The chuck, or beef shoulder, contains a large number of mostly small muscles running in several different directions. Appropriately, they're known by a similar variety of names in different parts of the country. For example, two different roasts are sold as inside-blade, depending on your butcher's preferences. One is the bottom chuck, also known as a California roast or under-blade roast. The other is the chuck eye, sometimes called a boneless chuck roll. Both versions of inside-blade roast make good pot roast and are cooked the same way in your oven or slow cooker.

Tender pot roast on a plate. (Image: MSPhotographic/iStock/Getty Images)

Preparing to Braise

Step 1

Trim most of the surface fat from your roast, leaving only 1/8 inch to hold the meat together after it's cooked. Skip this step if your roast is rolled and tied.

Step 2

Sear the roast in a heavy skillet or Dutch oven until it's well browned on all sides. Season the meat with salt and pepper, then set it aside on a clean plate.

Step 3

Add coarsely chopped onions, carrots and celery to the pan and stir them for 5 to 7 minutes, until they're beginning to brown. Lift out the vegetables with a slotted spoon and transfer them to a bowl.

Step 4

Pour off any excess fat from the pan and return it to the heat. Deglaze the pan by pouring in 1/2 cup of broth, water or red wine, then stirring the pan vigorously to dissolve all the browned-on juices from searing the meat. The stuck-on juices contain lots of concentrated savory beef flavor and add greatly to the finished dish.

Dutch-Oven Method

Step 1

Remove your Dutch oven from the heat after deglazing it and return the browned vegetables to the pan. Arrange them to make a pad for the beef, then place the pot roast on top of the vegetables.

Step 2

Add enough extra cooking liquid, such as broth, water or wine, to immerse the bottom 1/3 to 1/2 of the roast. Add any flavoring ingredients you wish, such as bay leaves, peppercorns or garlic cloves.

Step 3

Cover the Dutch oven with its lid and slide it into the middle of an oven preheated to 325 degrees Fahrenheit.

Step 4

Simmer the pot roast for 3 to 4 hours, turning it once or twice, until the beef is tender enough to easily insert a fork and twist away a tender morsel. Remove the pot roast from the Dutch oven and transfer it to a serving platter. Let it rest under a loose covering of foil while you prepare the sauce.

Step 5

Strain the cooking juices into a heatproof container, such as a tall, narrow measuring cup, and skim off the fat that rises to the surface. Pour the juices into a saucepan and simmer them until they're thick enough to use as a sauce.
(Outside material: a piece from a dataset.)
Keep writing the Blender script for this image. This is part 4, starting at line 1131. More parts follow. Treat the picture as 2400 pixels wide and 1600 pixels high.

Serve the sauce with your pot roast and its side dishes.

Slow-Cooker Method

Step 1

Arrange the browned vegetables in the bottom of your slow cooker to make a cushion for the roast. Place the beef on top of them and pour in the juices from the Dutch oven or skillet.

Step 2

Pour in enough additional broth or wine to come halfway up the sides of the pot roast. Add flavorings such as bay leaf or garlic as desired.

Step 3

Replace the lid on your slow cooker and plug it in. Simmer the pot roast for 3 to 4 hours on the "High" setting or 6 to 8 hours on the "Low" setting, whichever best suits your schedule for the day. The beef is done when it's meltingly tender and you can easily pull off a mouthful with your fork.

Step 4

Remove the beef carefully to a serving tray. It might fall apart under its own weight, so it's helpful to hold the tray right next to the slow cooker.

Step 5

Strain the cooking liquids from the slow cooker and skim any excess fat from the surface. Simmer the braising liquid in a saucepan until it's thick enough to coat the back of a spoon. Taste it and adjust the seasoning if necessary, then serve the sauce with your pot roast and choice of side dishes.

Things You'll Need

  • Coarsely chopped onions, celery and carrots

  • Cooking liquids such as water, broth or wine

  • Salt and pepper

  • Fork

  • Serving tray

  • Saucepan

Tip

If you want to cook potatoes or vegetables alongside the roast, add them during the last hour of cooking.

Pot roast is edible once it reaches the well-done stage, but it isn't finished at that stage. The meat must linger at an internal temperature just under the boiling point until its tough connective tissues dissolve into gelatin. This is what gives pot roast its characteristically lush and tender texture.